+++ DATA SUPPLIED

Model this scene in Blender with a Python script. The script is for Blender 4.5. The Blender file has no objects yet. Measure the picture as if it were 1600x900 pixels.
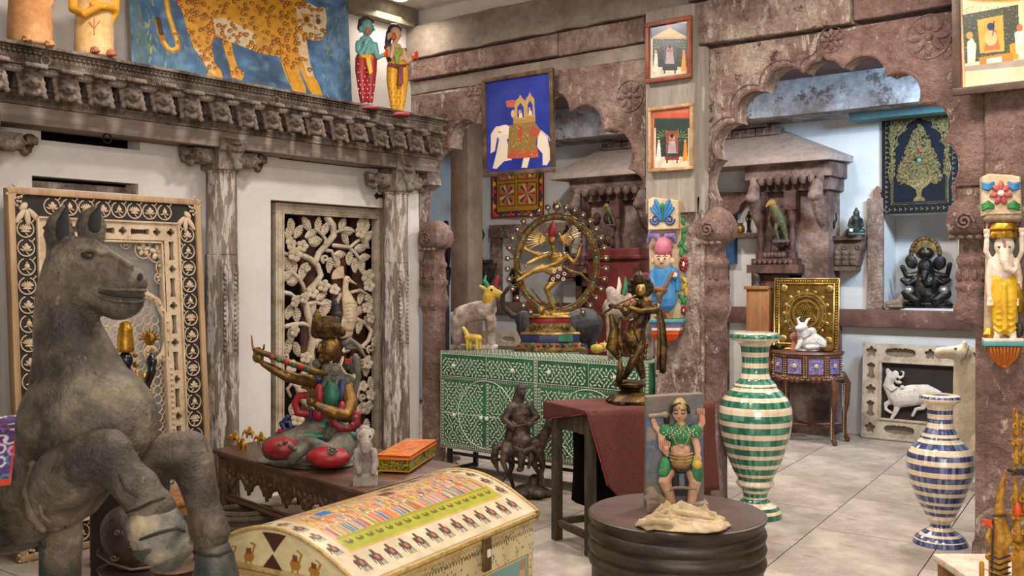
import bpy,math,random
import numpy as np
from mathutils import Vector,Matrix,Euler
from mathutils import noise as mnoise
random.seed(7)
rng = np.random.default_rng(7)
SC = bpy.context.scene
COL = SC.collection
PI = math.pi
# ---------------------------------------------------------------- camera
YAW = math.radians(38.7)  # the camera looks into the corner, 38.7 degrees left of +Y
FOC = 1556.0  # focal length in pixels of the 1600 px frame
HC = 1.5  # eye height
HOR = 430.0  # horizon row
SY,CY = math.sin(YAW),math.cos(YAW)
cam_d = bpy.data.cameras.new('camera')
cam = bpy.data.objects.new('camera',cam_d)
COL.objects.link(cam)
cam.location =(0,0,HC)
cam.rotation_euler =(PI/2,0,YAW)
cam_d.sensor_width = 36
cam_d.lens = 36*FOC/1600
cam_d.shift_y = -(450-HOR)/1600
cam_d.clip_start = 0.05
cam_d.dof.use_dof = True
cam_d.dof.focus_distance = 5.6
cam_d.dof.aperture_fstop = 5.0
SC.camera = cam
# ---------------------------------------------------------------- exposure, world
SC.view_settings.view_transform = 'Standard'
SC.view_settings.look = 'None'
SC.view_settings.gamma = 1
SC.view_settings.use_curve_mapping = False
SC.view_settings.exposure = 0.36
W = bpy.data.worlds.new('world')
SC.world = W
W.use_nodes = True
W.node_tree.nodes['Background'].inputs[0].default_value =(0.80,0.90,1.0,1)
W.node_tree.nodes['Background'].inputs[1].default_value = 0.6
SC.cycles.max_bounces = 6
SC.cycles.diffuse_bounces = 4
SC.cycles.sample_clamp_indirect = 4
def area(name,loc,target,size,power,col,sy=None,spread=PI):
 d = bpy.data.lights.new(name,'AREA')
 d.energy = power
 d.color = col
 d.shape = 'RECTANGLE'
 d.size = size
 d.size_y = sy or size
 d.spread = spread
 o = bpy.data.objects.new(name,d)
 COL.objects.link(o)
 o.location = loc
 v = Vector(target)-Vector(loc)
 o.rotation_euler = v.to_track_quat('-Z','Y').to_euler()
 return o
 # fill light added behind the camera, daylight of the window in the back room
area('added_front_fill',(1.9,-1.2,2.1),(-3.4,5.0,1.4),2.6,148,(1.0,0.95,0.90),2.2)
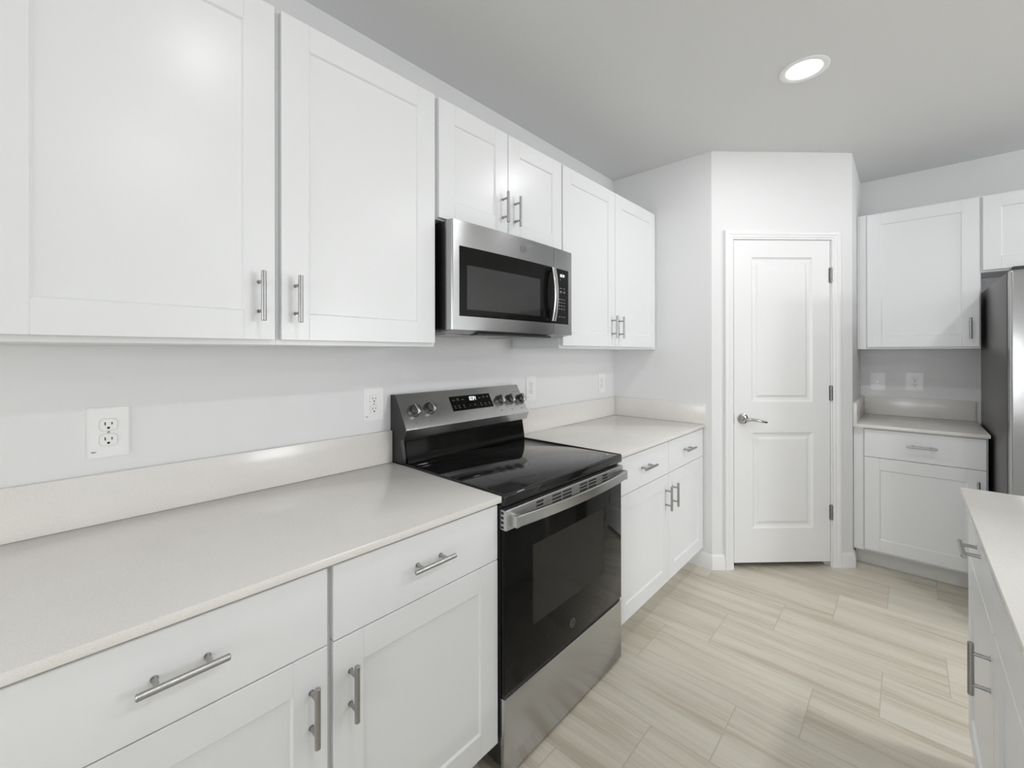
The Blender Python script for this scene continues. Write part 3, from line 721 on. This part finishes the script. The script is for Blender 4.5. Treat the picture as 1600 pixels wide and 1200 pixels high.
plate('wall_outlet', 'white wall outlet nearest the camera, above the long counter', 'outlet', (0, .1124, 1.1555), RL, .0850, .1355, group=GO)
plate('wall_outlet', 'white wall outlet just left of the range', 'outlet', (0, .9010, 1.1620), RL, .0880, .1320, group=GO)
plate('wall_outlet', 'white wall outlet just right of the range console', 'outlet', (0, 1.8935, 1.1680), RL, .0885, .1370, group=GO)
plate('wall_outlet', 'white wall outlet near the corner above the far counter', 'outlet', (0, 2.6740, 1.1580), RL, .0880, .1400, group=GO)
plate('wall_outlet', 'white wall outlet beside the refrigerator above the small counter', 'outlet', (1.6410, YC, 1.1605), 0, .0900, .1300, mark=False, group=GO)
plate('cable_plate', 'white cover plate with one round jack, next to the pantry corner', 'wall plate', (1.4420, YC, 1.1545), 0, .0830, .1300, sockets=False, mark=False)

# ------------------------------------------------------------------ recessed ceiling lights
def can(label, x, y, power):
    t = thing('recessed_light', label, 'ceiling light', (x, y, CEIL), 0, 'round recessed ceiling lights')
    bm = NB(); lathe(bm, [(.0960, 0), (.0955, -.0030), (.0900, -.0055), (.0760, -.0050), (.0700, -.0015), (.0700, 0)], (0, 0, 0), (0, 0, 1), 48, False, False); obj('trim_ring', bm, M_PLATE, t, world=False)
    bm = NB(); lathe(bm, [(.0700, -.0014), (.0500, -.0030), (.0200, -.0038), (.0001, -.0040)], (0, 0, 0), (0, 0, 1), 48, False, False); obj('lens', bm, M_LENS, t, world=False, smooth=60)
    l = bpy.data.lights.new('recessed_lamp', 'AREA'); l.shape = 'DISK'; l.size = .136; l.energy = power; l.color = (.99, .99, 1.0)
    o = bpy.data.objects.new('recessed_lamp', l); COL.objects.link(o); o.parent = t; o.location = (0, 0, -.0075)
can('lit round recessed ceiling light in front of the pantry door', 1.262, 2.315, 6.2)
can('lit round recessed ceiling light near the camera over the long counter', 1.280, .440, 2.6)
can('lit round recessed ceiling light over the far end of the island', 2.620, 2.315, 10.5)
can('lit round recessed ceiling light over the middle of the island', 2.620, .440, 8.5)
can('added unseen recessed ceiling light in the open room, nearest the rear glass door', 4.600, 1.500, 14.0)  # unseen lamp added to raise brightness from the open room
can('added unseen recessed ceiling light in the open room, nearest the refrigerator wall', 4.600, 2.800, 14.0)  # second added lamp out of view, there only for overall brightness
M_LENS.node_tree.nodes['Principled BSDF'].inputs['Emission Strength'].default_value = 4.0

++++++

(GOAL) Reproduce every record word for word. The copy must contain no pictures.

(RESULT BELOW)
Model this scene in Blender with a Python script. The script is for Blender 4.5. The Blender file has no objects yet. Measure the picture as if it were 1600x900 pixels.
import bpy,math,random
import numpy as np
from mathutils import Vector,Matrix,Euler
from mathutils import noise as mnoise
random.seed(7)
rng = np.random.default_rng(7)
SC = bpy.context.scene
COL = SC.collection
PI = math.pi
# ---------------------------------------------------------------- camera
YAW = math.radians(38.7)  # the camera looks into the corner, 38.7 degrees left of +Y
FOC = 1556.0  # focal length in pixels of the 1600 px frame
HC = 1.5  # eye height
HOR = 430.0  # horizon row
SY,CY = math.sin(YAW),math.cos(YAW)
cam_d = bpy.data.cameras.new('camera')
cam = bpy.data.objects.new('camera',cam_d)
COL.objects.link(cam)
cam.location =(0,0,HC)
cam.rotation_euler =(PI/2,0,YAW)
cam_d.sensor_width = 36
cam_d.lens = 36*FOC/1600
cam_d.shift_y = -(450-HOR)/1600
cam_d.clip_start = 0.05
cam_d.dof.use_dof = True
cam_d.dof.focus_distance = 5.6
cam_d.dof.aperture_fstop = 5.0
SC.camera = cam
# ---------------------------------------------------------------- exposure, world
SC.view_settings.view_transform = 'Standard'
SC.view_settings.look = 'None'
SC.view_settings.gamma = 1
SC.view_settings.use_curve_mapping = False
SC.view_settings.exposure = 0.36
W = bpy.data.worlds.new('world')
SC.world = W
W.use_nodes = True
W.node_tree.nodes['Background'].inputs[0].default_value =(0.80,0.90,1.0,1)
W.node_tree.nodes['Background'].inputs[1].default_value = 0.6
SC.cycles.max_bounces = 6
SC.cycles.diffuse_bounces = 4
SC.cycles.sample_clamp_indirect = 4
def area(name,loc,target,size,power,col,sy=None,spread=PI):
 d = bpy.data.lights.new(name,'AREA')
 d.energy = power
 d.color = col
 d.shape = 'RECTANGLE'
 d.size = size
 d.size_y = sy or size
 d.spread = spread
 o = bpy.data.objects.new(name,d)
 COL.objects.link(o)
 o.location = loc
 v = Vector(target)-Vector(loc)
 o.rotation_euler = v.to_track_quat('-Z','Y').to_euler()
 return o
 # fill light added behind the camera, daylight of the window in the back room
area('added_front_fill',(1.9,-1.2,2.1),(-3.4,5.0,1.4),2.6,148,(1.0,0.95,0.90),2.2)
The Blender Python script for this scene continues. Write part 3, from line 721 on. This part finishes the script. The script is for Blender 4.5. Treat the picture as 1600 pixels wide and 1200 pixels high.
plate('wall_outlet', 'white wall outlet nearest the camera, above the long counter', 'outlet', (0, .1124, 1.1555), RL, .0850, .1355, group=GO)
plate('wall_outlet', 'white wall outlet just left of the range', 'outlet', (0, .9010, 1.1620), RL, .0880, .1320, group=GO)
plate('wall_outlet', 'white wall outlet just right of the range console', 'outlet', (0, 1.8935, 1.1680), RL, .0885, .1370, group=GO)
plate('wall_outlet', 'white wall outlet near the corner above the far counter', 'outlet', (0, 2.6740, 1.1580), RL, .0880, .1400, group=GO)
plate('wall_outlet', 'white wall outlet beside the refrigerator above the small counter', 'outlet', (1.6410, YC, 1.1605), 0, .0900, .1300, mark=False, group=GO)
plate('cable_plate', 'white cover plate with one round jack, next to the pantry corner', 'wall plate', (1.4420, YC, 1.1545), 0, .0830, .1300, sockets=False, mark=False)

# ------------------------------------------------------------------ recessed ceiling lights
def can(label, x, y, power):
    t = thing('recessed_light', label, 'ceiling light', (x, y, CEIL), 0, 'round recessed ceiling lights')
    bm = NB(); lathe(bm, [(.0960, 0), (.0955, -.0030), (.0900, -.0055), (.0760, -.0050), (.0700, -.0015), (.0700, 0)], (0, 0, 0), (0, 0, 1), 48, False, False); obj('trim_ring', bm, M_PLATE, t, world=False)
    bm = NB(); lathe(bm, [(.0700, -.0014), (.0500, -.0030), (.0200, -.0038), (.0001, -.0040)], (0, 0, 0), (0, 0, 1), 48, False, False); obj('lens', bm, M_LENS, t, world=False, smooth=60)
    l = bpy.data.lights.new('recessed_lamp', 'AREA'); l.shape = 'DISK'; l.size = .136; l.energy = power; l.color = (.99, .99, 1.0)
    o = bpy.data.objects.new('recessed_lamp', l); COL.objects.link(o); o.parent = t; o.location = (0, 0, -.0075)
can('lit round recessed ceiling light in front of the pantry door', 1.262, 2.315, 6.2)
can('lit round recessed ceiling light near the camera over the long counter', 1.280, .440, 2.6)
can('lit round recessed ceiling light over the far end of the island', 2.620, 2.315, 10.5)
can('lit round recessed ceiling light over the middle of the island', 2.620, .440, 8.5)
can('added unseen recessed ceiling light in the open room, nearest the rear glass door', 4.600, 1.500, 14.0)  # unseen lamp added to raise brightness from the open room
can('added unseen recessed ceiling light in the open room, nearest the refrigerator wall', 4.600, 2.800, 14.0)  # second added lamp out of view, there only for overall brightness
M_LENS.node_tree.nodes['Principled BSDF'].inputs['Emission Strength'].default_value = 4.0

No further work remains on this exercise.